Relative Sizes of Elements in Perturbed Proportion

Theorem

As Euclid defined it:

If there be three magnitudes, and others equal to them in multitude, which taken two and two together are in the same ratio, and the proportion of them be perturbed, then, if ex aequali the first magnitude is greater than the third, the fourth will also be greater than the sixth; if equal, equal; and if less, less.

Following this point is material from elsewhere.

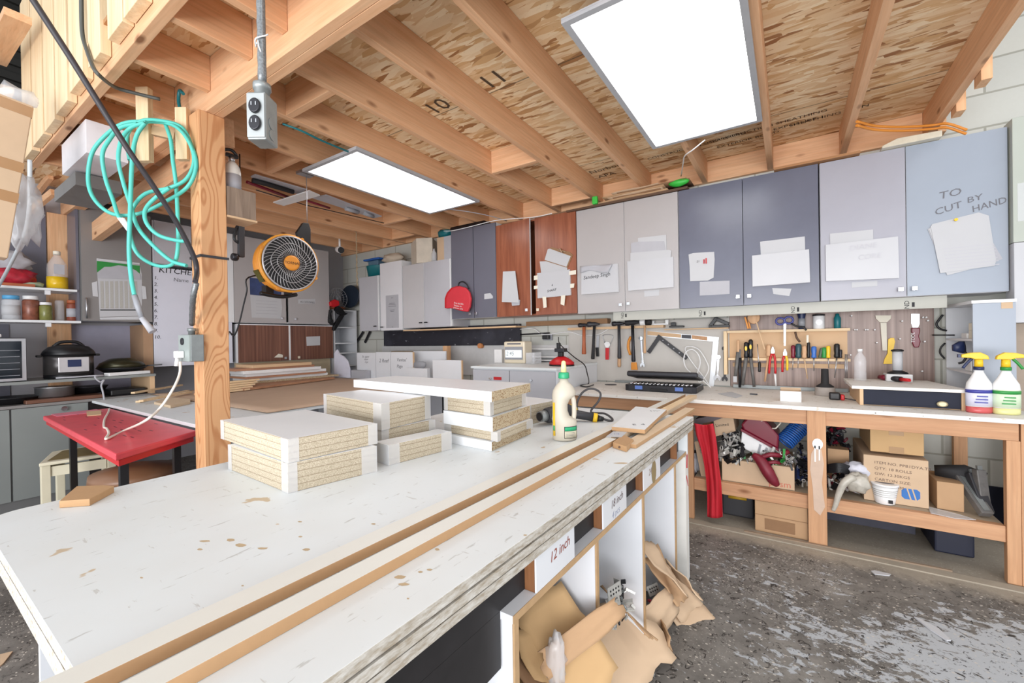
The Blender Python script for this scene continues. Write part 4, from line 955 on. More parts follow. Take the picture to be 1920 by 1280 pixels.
for u, v in ((1463,602),(1479,600)):
    c_ = at(u, v, Y=3.588); MB().tube([c_+V(.026*math.cos(q), 0, .024*math.sin(q)) for q in [i*math.pi/8 for i in range(16)]], .007, 8, closed=True).build('finger_loop', plain('violet_blue_plastic', (76,80,150), .4) if 'violet_blue_plastic' not in bpy.data.materials else bpy.data.materials['violet_blue_plastic'], t)
flat([(1469,606),(1474,606),(1473,648),(1470,648)], 3.592, .004).build('blades', STEEL, t)
t = thing('pry_tool', 'dark curved lever hooked over the upper rail', 'lever', at(1495, 625, Y=3.58))
MB().tube(curve_pts([at(u, v, Y=3.582) for u, v in ((1483,606),(1495,612),(1506,613),(1512,619))], 4), .006).build('upper_arm', BK, t); MB().tube(curve_pts([at(u, v, Y=3.585) for u, v in ((1491,622),(1494,633),(1500,641))], 4), .007).build('lower_arm', DKBROWN, t)
grip('short red and black driver in the rack', 1487, 647, 671, .014, DRED, 1486, 693, .003)
grip('fat dark teal driver in the rack', 1497, 644, 671, .019, plain('dark_teal_plastic', (40,76,84), .4), 1496, 690, .003)
grip('natural wooden handle between the dark driver and the black brush', 1508, 648, 671, .015, WOODT, 1514, 710, .004, TAN, 'awl', 'awl')
t = grip('black brush with pale bristles in the rack', 1516, 641, 671, .010, BK, name='brush', cat='brush'); MB().bar(at(1514,642,Y=RY), at(1514,628,Y=RY), .012, .024, (0,1,0)).build('bristles', CREAM, t)
grip('blue screwdriver in the rack', 1526, 649, 671, .016, plain('mid_blue_plastic', (60,110,190), .35), 1526, 695, .004)
grip('grey-green bent driver in the rack', 1537, 652, 671, .011, plain('olive_plastic', (80,94,76), .5), u_top=1541)
grip('green screwdriver in the rack', 1545, 651, 671, .015, GRN)
grip('yellow screwdriver in the rack', 1553, 648, 671, .013, YEL, 1554, 690, .003)
grip('black chisel with silver bands right of the yellow screwdriver', 1569, 644, 671, .017, BK, 1565, 708, .004, name='chisel', cat='chisel')
grip('small dark allen driver beside the black chisel', 1576, 655, 671, .010, DKM)
tag(MB().tube([at(1585,664,Y=3.575), at(1585,718,Y=3.575)], .003).tube([at(1588,664,Y=3.575), at(1588,718,Y=3.575)], .003).tube([at(1585,718,Y=3.575), at(1588,719,Y=3.575)], .003).build('wire_hook', STEEL), 'long thin steel wire hanging at the right end of the rack', 'wire')
tag(MB().box(at(1375,705,Y=3.57).x, at(1382,705,Y=3.57).x, 3.560, 3.562, at(1378,716,Y=3.57).z, at(1378,705,Y=3.57).z).build('price_tag', PAPER), 'tiny white tag hanging on the left files', 'tag')
# on the upper rail
def stand(u, Y=3.63): return V(at(u, 600, Y=Y).x, Y, Rz1+.0105)
p = stand(1503); t = thing('glue_bottle', 'dark blue squeeze bottle standing on the upper rail', 'bottle', p)
MB().lathe([(.017,0),(.02,.004),(.021,.08),(.026,.11),(.028,.128),(.02,.13)], p, n=16).build('body', BLUD, t); MB().lathe([(.0215,.02),(.0215,.075)], p, n=16).build('label', GREYP, t)
p = stand(1535); t = thing('tin_can', 'white printed tin on the upper rail between the blue and green bottles', 'tin', p)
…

(The Elements: Book V: Proposition $21$)

That is, let:

$a : b = e : f$

$b : c = d : e$

Then:

$a > c \implies d > f$

$a = c \implies d = f$

$a < c \implies d < f$

Proof

Let there be three magnitudes $A, B, C$, and others $D, E, F$ equal to them in multitude, which taken two and two together are in the same ratio.

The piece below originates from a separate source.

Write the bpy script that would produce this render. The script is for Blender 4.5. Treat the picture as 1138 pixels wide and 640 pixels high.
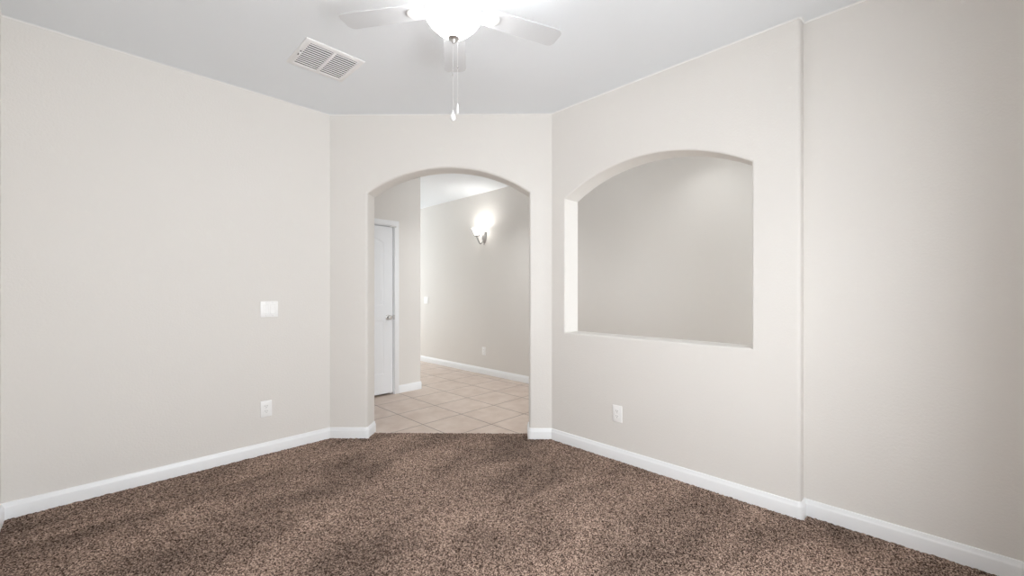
import bpy, bmesh, math, random
import numpy as np
from mathutils import Vector, Matrix

for o in list(bpy.data.objects):
    bpy.data.objects.remove(o)
S = bpy.context.scene
COL = S.collection

# ------------------------------------------------------------------ camera
# world: x and y run along the two long walls of the room, z up, metres
CAM_H, F_PX, YAW = 1.241, 454.4, 44.4
cam_d = bpy.data.cameras.new('camera')
cam_d.sensor_width = 36.0
cam_d.lens = F_PX / 1138 * 36.0
cam_d.shift_y = 4.3 / 1138
cam_d.clip_start = 0.02
cam = bpy.data.objects.new('camera', cam_d)
cam.location = (0, 0, CAM_H)
cam.rotation_euler = (math.pi / 2, 0, math.radians(YAW - 90))
COL.objects.link(cam)
S.camera = cam

# ------------------------------------------------------------------ light
EXPOSURE = 0.62
WINDOW_W = 48.0        # daylight through the window behind the camera
FAN_BOWL = 12.5         # emission of the fan's glass bowl
BULB_W = 3.0          # bulbs inside the open-topped bowl
SCONCE = 6.0          # emission of the sconce's glass shade
SCONCE_W = 1.8         # its bulb, shining up out of the shade
CAN_W = 9.0            # recessed light in the hall, also scales the added fill one
FOYER_W = 31.0         # added fill light at the entry end of the hall
FAR_W = 27.0           # daylight from the far end of the hall

S.view_settings.view_transform = 'Standard'
S.view_settings.look = 'None'
S.view_settings.exposure = EXPOSURE
S.view_settings.gamma = 1.0
S.view_settings.use_curve_mapping = False
S.cycles.max_bounces = 14
S.cycles.diffuse_bounces = 8
S.cycles.use_denoising = True
S.cycles.sample_clamp_indirect = 6.0

world = bpy.data.worlds.new('sky')
S.world = world
world.use_nodes = True
bg = world.node_tree.nodes['Background']
bg.inputs[0].default_value = (0.75, 0.86, 1.0, 1)
bg.inputs[1].default_value = 0.6


def area_light(name, loc, direction, sx, sy, watts, color=(1, 1, 1), spread=180):
    d = bpy.data.lights.new(name, 'AREA')
    d.shape = 'RECTANGLE'
    d.size, d.size_y = sx, sy
    d.energy = watts
    d.color = color
    d.spread = math.radians(spread)
    o = bpy.data.objects.new(name, d)
    o.location = loc
    o.rotation_euler = Vector(direction).to_track_quat('-Z', 'Y').to_euler()
    COL.objects.link(o)
    return o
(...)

Let the proportion of them be perturbed, that is:

$A : B = E : F$

$B : C = D : E$

Let $A > C$.

Then we need to show that $D > F$.

We have that $A > C$.

So from Relative Sizes of Ratios on Unequal Magnitudes $A : B > C : B$.

But $A : B = E : F$, and $C : B = E : D$

So from Relative Sizes of Proportional Magnitudes $E : F > E : D$.

But from Relative Sizes of Magnitudes on Unequal Ratios $F < D$ and so $D > F$.

Similarly we can prove that $A = C \implies D = F$ and $A < C \implies D < F$.

$\blacksquare$

Historical Note

This is Proposition 21 of Book V of Euclid's The Elements.